3.   To the north of the Katranide tomb is a small chapel, then there is a rectangular chamber that contains a row of six gravestones, two of which have inscriptions on them. Because of the significance of the location, in the shadow of the cathedral, it is probable that only Ani's most important personages would have been interred there. The above photograph shows the chamber in 2006.

4.   The above photograph shows the same view in 2007.

5.   The broken gravestone and the upturned gravestone were the two stones that had inscriptions in Armenian on them.

6.   On the floor of the apse of the cathedral, an area of disturbed ground indicates the spot where the Ani guards had dug a large hole in their quest for treasure.

7. and 8.   The photographs above show a series of sarcophagus-like structures, almost certainly graves, located near the Church of St. Gregory of the Abughamirs. Between 2006 and 2007 their contents were dug out, then roughly filled in again.

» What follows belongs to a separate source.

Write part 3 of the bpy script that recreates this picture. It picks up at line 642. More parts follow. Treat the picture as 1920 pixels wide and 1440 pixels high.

9.   This photograph was taken inside the Church of Tigran Honents. Several large gravestones set into the floor in front of the apse have been moved and the ground beneath them has been dug up.

10.   Inside the north-west corner of the Tigran Honents church. The medieval floor paving has been pulled up to allow the digging of a hole, and has then been roughly re-laid.

11.   This part of Ani is located to the east of the cathedral and overlooks the Tigran Honents church. It contains the site of a medieval cemetery. Several of the graves have been dug up, and gravestones and capping slabs have been broken.

12. and 13.   Human bones are visible inside one of the desecrated graves.